* BEGIN Input rows *

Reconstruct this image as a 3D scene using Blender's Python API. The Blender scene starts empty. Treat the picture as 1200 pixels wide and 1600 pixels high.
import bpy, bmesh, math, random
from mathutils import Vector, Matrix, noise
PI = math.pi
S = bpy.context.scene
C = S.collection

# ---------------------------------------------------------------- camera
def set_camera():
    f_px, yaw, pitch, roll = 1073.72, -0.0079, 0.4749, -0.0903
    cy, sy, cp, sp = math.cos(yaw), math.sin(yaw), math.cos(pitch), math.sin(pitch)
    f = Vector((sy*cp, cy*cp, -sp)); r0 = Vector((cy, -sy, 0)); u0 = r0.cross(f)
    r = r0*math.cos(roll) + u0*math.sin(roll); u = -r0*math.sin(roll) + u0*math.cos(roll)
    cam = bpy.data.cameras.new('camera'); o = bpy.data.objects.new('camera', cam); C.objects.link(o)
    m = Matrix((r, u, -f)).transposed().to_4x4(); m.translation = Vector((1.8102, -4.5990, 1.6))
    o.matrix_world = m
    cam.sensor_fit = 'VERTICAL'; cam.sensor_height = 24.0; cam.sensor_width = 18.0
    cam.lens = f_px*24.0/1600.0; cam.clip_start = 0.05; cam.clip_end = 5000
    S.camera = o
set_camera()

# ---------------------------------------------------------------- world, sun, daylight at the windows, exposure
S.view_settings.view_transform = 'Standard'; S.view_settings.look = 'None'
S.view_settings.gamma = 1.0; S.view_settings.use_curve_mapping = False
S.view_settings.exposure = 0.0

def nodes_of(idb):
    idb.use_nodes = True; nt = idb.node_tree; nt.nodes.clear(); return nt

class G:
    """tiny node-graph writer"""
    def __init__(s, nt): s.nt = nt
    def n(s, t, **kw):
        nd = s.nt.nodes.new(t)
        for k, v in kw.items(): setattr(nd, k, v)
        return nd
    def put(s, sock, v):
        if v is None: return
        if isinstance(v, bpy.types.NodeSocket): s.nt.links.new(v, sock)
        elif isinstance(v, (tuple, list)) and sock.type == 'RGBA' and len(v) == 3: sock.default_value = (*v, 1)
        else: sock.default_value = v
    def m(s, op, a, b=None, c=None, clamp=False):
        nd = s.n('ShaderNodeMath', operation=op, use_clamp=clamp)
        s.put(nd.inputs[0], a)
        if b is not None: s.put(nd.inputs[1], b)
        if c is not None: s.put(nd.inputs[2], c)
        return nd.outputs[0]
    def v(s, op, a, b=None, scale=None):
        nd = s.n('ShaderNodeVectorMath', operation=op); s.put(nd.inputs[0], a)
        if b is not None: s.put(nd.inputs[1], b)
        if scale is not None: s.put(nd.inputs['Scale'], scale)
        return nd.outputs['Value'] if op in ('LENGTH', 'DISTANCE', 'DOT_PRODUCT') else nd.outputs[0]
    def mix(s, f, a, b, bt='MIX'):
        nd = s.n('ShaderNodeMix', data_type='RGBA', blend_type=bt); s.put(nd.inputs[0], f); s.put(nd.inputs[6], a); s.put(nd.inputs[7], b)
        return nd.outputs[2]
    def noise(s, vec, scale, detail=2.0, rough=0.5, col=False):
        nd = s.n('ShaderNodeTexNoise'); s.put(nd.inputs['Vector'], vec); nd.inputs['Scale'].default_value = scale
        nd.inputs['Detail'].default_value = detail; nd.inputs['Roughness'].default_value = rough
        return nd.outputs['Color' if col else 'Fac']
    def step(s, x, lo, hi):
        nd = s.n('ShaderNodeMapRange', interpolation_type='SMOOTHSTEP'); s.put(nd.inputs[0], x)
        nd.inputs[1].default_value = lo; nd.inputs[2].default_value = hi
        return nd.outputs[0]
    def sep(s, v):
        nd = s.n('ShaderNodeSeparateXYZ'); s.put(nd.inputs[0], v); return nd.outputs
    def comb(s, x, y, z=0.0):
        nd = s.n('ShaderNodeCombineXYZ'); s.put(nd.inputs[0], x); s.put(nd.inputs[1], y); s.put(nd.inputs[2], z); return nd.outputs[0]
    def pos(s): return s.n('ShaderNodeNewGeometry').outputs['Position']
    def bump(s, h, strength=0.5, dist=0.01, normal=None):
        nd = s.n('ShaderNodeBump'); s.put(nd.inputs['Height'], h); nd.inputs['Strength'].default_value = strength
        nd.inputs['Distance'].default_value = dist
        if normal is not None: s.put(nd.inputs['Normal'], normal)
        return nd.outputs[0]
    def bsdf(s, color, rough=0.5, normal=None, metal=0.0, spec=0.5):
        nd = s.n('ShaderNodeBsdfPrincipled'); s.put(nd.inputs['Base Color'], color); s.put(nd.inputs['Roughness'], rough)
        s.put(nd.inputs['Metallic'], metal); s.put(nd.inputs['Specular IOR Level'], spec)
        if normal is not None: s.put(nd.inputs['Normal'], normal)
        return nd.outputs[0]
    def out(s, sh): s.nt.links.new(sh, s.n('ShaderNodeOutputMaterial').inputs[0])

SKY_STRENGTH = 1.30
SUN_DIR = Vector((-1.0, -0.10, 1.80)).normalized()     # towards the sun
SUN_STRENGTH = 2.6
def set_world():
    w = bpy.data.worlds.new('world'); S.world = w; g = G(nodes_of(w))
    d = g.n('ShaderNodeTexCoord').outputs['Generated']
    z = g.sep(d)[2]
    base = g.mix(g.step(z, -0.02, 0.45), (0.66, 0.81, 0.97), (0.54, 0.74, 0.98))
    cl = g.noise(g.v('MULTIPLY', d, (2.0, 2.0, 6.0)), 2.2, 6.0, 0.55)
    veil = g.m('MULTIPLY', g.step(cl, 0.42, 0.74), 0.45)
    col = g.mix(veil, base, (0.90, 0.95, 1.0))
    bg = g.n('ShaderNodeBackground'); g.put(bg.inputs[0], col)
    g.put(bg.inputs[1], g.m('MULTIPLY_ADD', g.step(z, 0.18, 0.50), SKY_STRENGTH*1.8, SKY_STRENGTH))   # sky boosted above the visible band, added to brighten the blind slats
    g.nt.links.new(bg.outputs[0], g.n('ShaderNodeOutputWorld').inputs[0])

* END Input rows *
* BEGIN Input rows *

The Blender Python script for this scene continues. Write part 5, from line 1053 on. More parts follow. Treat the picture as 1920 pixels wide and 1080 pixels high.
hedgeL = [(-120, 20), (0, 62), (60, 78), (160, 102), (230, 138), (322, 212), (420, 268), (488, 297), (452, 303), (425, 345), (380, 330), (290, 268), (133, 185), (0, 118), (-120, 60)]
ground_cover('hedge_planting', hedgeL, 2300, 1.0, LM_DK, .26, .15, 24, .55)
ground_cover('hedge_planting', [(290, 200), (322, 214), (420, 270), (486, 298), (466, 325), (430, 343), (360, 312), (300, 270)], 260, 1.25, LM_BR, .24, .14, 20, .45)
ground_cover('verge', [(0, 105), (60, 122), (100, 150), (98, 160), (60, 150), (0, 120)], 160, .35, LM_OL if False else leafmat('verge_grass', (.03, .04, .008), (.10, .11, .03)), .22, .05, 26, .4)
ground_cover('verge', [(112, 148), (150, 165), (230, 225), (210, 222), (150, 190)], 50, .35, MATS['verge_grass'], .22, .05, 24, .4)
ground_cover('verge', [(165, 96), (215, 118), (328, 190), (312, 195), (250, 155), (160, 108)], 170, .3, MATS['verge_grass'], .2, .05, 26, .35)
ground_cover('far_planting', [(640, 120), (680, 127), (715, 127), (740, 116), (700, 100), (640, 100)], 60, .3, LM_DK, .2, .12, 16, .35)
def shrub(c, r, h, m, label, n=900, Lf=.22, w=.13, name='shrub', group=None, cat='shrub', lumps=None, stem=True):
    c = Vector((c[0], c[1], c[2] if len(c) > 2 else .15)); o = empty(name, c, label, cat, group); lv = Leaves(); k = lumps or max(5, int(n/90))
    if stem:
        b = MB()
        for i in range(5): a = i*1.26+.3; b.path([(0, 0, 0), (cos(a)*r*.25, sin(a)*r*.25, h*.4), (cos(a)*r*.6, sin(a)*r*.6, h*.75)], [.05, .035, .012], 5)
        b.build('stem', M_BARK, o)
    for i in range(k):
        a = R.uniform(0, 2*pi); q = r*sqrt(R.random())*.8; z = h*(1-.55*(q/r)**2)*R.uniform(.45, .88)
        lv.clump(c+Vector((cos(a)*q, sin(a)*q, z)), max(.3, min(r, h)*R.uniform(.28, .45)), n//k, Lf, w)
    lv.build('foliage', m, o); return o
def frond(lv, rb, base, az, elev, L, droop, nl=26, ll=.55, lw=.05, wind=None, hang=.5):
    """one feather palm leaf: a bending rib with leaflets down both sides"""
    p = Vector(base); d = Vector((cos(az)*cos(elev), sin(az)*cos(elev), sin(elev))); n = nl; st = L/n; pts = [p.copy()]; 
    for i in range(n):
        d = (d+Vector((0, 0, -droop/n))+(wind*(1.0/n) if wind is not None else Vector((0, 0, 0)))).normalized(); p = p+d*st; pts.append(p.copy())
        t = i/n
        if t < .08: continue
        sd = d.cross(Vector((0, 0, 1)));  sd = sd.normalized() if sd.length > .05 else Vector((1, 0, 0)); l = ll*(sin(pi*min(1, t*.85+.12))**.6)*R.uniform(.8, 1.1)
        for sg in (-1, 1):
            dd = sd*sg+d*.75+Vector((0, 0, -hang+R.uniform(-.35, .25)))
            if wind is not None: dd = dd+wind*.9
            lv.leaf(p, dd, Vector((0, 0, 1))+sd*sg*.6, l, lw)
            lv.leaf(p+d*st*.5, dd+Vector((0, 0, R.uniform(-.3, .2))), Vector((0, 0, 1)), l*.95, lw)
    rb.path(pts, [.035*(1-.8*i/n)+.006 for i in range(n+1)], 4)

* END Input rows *

### What the task asks:
Quote word for word the lines from the line holding "Reconstruct this image" through the line holding "idb.use_nodes = True;"; include both of those lines and add nothing.

### Expected output:
Reconstruct this image as a 3D scene using Blender's Python API. The Blender scene starts empty. Treat the picture as 1200 pixels wide and 1600 pixels high.
import bpy, bmesh, math, random
from mathutils import Vector, Matrix, noise
PI = math.pi
S = bpy.context.scene
C = S.collection

# ---------------------------------------------------------------- camera
def set_camera():
    f_px, yaw, pitch, roll = 1073.72, -0.0079, 0.4749, -0.0903
    cy, sy, cp, sp = math.cos(yaw), math.sin(yaw), math.cos(pitch), math.sin(pitch)
    f = Vector((sy*cp, cy*cp, -sp)); r0 = Vector((cy, -sy, 0)); u0 = r0.cross(f)
    r = r0*math.cos(roll) + u0*math.sin(roll); u = -r0*math.sin(roll) + u0*math.cos(roll)
    cam = bpy.data.cameras.new('camera'); o = bpy.data.objects.new('camera', cam); C.objects.link(o)
    m = Matrix((r, u, -f)).transposed().to_4x4(); m.translation = Vector((1.8102, -4.5990, 1.6))
    o.matrix_world = m
    cam.sensor_fit = 'VERTICAL'; cam.sensor_height = 24.0; cam.sensor_width = 18.0
    cam.lens = f_px*24.0/1600.0; cam.clip_start = 0.05; cam.clip_end = 5000
    S.camera = o
set_camera()

# ---------------------------------------------------------------- world, sun, daylight at the windows, exposure
S.view_settings.view_transform = 'Standard'; S.view_settings.look = 'None'
S.view_settings.gamma = 1.0; S.view_settings.use_curve_mapping = False
S.view_settings.exposure = 0.0

def nodes_of(idb):
    idb.use_nodes = True; nt = idb.node_tree; nt.nodes.clear(); return nt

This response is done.